§ **Exercise**
Reproduce verbatim the lines up to and including the one with "mb = MB(); mb.tube(spline([(xm", starting from the first.

§ **Information supplied**
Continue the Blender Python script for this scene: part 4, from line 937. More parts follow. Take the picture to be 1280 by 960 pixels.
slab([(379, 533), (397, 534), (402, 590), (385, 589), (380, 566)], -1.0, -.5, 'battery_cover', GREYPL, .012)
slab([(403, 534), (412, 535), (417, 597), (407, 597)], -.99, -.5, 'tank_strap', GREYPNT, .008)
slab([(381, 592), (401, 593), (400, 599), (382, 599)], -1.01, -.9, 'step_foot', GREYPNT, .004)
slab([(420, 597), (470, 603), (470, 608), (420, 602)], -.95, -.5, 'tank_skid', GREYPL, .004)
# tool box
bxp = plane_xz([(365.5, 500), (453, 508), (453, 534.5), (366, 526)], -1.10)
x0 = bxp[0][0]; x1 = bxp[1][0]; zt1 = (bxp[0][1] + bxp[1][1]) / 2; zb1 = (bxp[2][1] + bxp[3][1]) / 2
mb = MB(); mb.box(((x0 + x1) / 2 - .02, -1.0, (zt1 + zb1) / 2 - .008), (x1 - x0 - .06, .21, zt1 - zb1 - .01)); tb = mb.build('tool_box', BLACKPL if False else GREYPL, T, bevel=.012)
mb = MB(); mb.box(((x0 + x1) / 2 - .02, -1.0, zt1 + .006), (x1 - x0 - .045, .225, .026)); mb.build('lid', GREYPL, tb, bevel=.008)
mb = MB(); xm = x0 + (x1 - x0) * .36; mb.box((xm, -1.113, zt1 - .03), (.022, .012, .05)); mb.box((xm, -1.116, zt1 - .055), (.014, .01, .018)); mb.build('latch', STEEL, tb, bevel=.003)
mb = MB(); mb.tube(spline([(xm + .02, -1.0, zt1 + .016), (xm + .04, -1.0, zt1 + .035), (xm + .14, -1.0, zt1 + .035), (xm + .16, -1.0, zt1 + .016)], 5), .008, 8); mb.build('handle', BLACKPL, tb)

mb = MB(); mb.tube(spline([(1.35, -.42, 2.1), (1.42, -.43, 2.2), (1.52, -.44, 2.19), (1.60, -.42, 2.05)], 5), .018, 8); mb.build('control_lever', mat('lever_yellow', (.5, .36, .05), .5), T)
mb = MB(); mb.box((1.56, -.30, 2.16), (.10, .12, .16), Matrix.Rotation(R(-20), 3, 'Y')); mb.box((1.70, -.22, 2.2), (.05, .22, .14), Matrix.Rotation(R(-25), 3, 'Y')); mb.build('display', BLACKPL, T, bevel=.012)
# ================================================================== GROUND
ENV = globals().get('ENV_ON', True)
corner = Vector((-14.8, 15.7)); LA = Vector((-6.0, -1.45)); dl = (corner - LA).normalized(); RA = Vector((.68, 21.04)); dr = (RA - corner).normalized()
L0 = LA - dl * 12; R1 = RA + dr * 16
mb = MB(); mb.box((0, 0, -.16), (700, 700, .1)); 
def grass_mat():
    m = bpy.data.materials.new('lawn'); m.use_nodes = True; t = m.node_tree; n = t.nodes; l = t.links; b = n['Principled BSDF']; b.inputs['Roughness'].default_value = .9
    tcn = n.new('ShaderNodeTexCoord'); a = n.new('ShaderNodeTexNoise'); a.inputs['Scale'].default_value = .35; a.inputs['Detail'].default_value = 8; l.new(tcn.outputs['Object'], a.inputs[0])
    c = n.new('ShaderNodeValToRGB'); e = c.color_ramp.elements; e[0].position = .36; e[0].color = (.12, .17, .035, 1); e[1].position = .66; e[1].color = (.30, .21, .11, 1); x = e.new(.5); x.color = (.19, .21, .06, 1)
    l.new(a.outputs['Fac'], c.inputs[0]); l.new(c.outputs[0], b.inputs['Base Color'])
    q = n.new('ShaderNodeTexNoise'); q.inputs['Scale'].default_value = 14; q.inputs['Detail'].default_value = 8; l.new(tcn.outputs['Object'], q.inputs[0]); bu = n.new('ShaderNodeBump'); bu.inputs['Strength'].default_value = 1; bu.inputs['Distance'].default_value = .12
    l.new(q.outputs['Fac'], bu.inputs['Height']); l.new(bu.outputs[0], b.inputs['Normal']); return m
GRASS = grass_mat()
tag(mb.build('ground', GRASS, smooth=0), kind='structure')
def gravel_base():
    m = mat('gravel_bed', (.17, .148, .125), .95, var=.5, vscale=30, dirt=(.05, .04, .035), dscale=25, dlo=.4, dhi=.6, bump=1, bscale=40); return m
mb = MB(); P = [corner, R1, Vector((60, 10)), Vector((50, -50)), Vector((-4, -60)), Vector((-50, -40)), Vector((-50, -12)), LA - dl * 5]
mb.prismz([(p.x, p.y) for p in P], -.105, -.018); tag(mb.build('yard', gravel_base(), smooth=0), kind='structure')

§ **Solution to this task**
Continue the Blender Python script for this scene: part 4, from line 937. More parts follow. Take the picture to be 1280 by 960 pixels.
slab([(379, 533), (397, 534), (402, 590), (385, 589), (380, 566)], -1.0, -.5, 'battery_cover', GREYPL, .012)
slab([(403, 534), (412, 535), (417, 597), (407, 597)], -.99, -.5, 'tank_strap', GREYPNT, .008)
slab([(381, 592), (401, 593), (400, 599), (382, 599)], -1.01, -.9, 'step_foot', GREYPNT, .004)
slab([(420, 597), (470, 603), (470, 608), (420, 602)], -.95, -.5, 'tank_skid', GREYPL, .004)
# tool box
bxp = plane_xz([(365.5, 500), (453, 508), (453, 534.5), (366, 526)], -1.10)
x0 = bxp[0][0]; x1 = bxp[1][0]; zt1 = (bxp[0][1] + bxp[1][1]) / 2; zb1 = (bxp[2][1] + bxp[3][1]) / 2
mb = MB(); mb.box(((x0 + x1) / 2 - .02, -1.0, (zt1 + zb1) / 2 - .008), (x1 - x0 - .06, .21, zt1 - zb1 - .01)); tb = mb.build('tool_box', BLACKPL if False else GREYPL, T, bevel=.012)
mb = MB(); mb.box(((x0 + x1) / 2 - .02, -1.0, zt1 + .006), (x1 - x0 - .045, .225, .026)); mb.build('lid', GREYPL, tb, bevel=.008)
mb = MB(); xm = x0 + (x1 - x0) * .36; mb.box((xm, -1.113, zt1 - .03), (.022, .012, .05)); mb.box((xm, -1.116, zt1 - .055), (.014, .01, .018)); mb.build('latch', STEEL, tb, bevel=.003)
mb = MB(); mb.tube(spline([(xm + .02, -1.0, zt1 + .016), (xm + .04, -1.0, zt1 + .035), (xm + .14, -1.0, zt1 + .035), (xm + .16, -1.0, zt1 + .016)], 5), .008, 8); mb.build('handle', BLACKPL, tb)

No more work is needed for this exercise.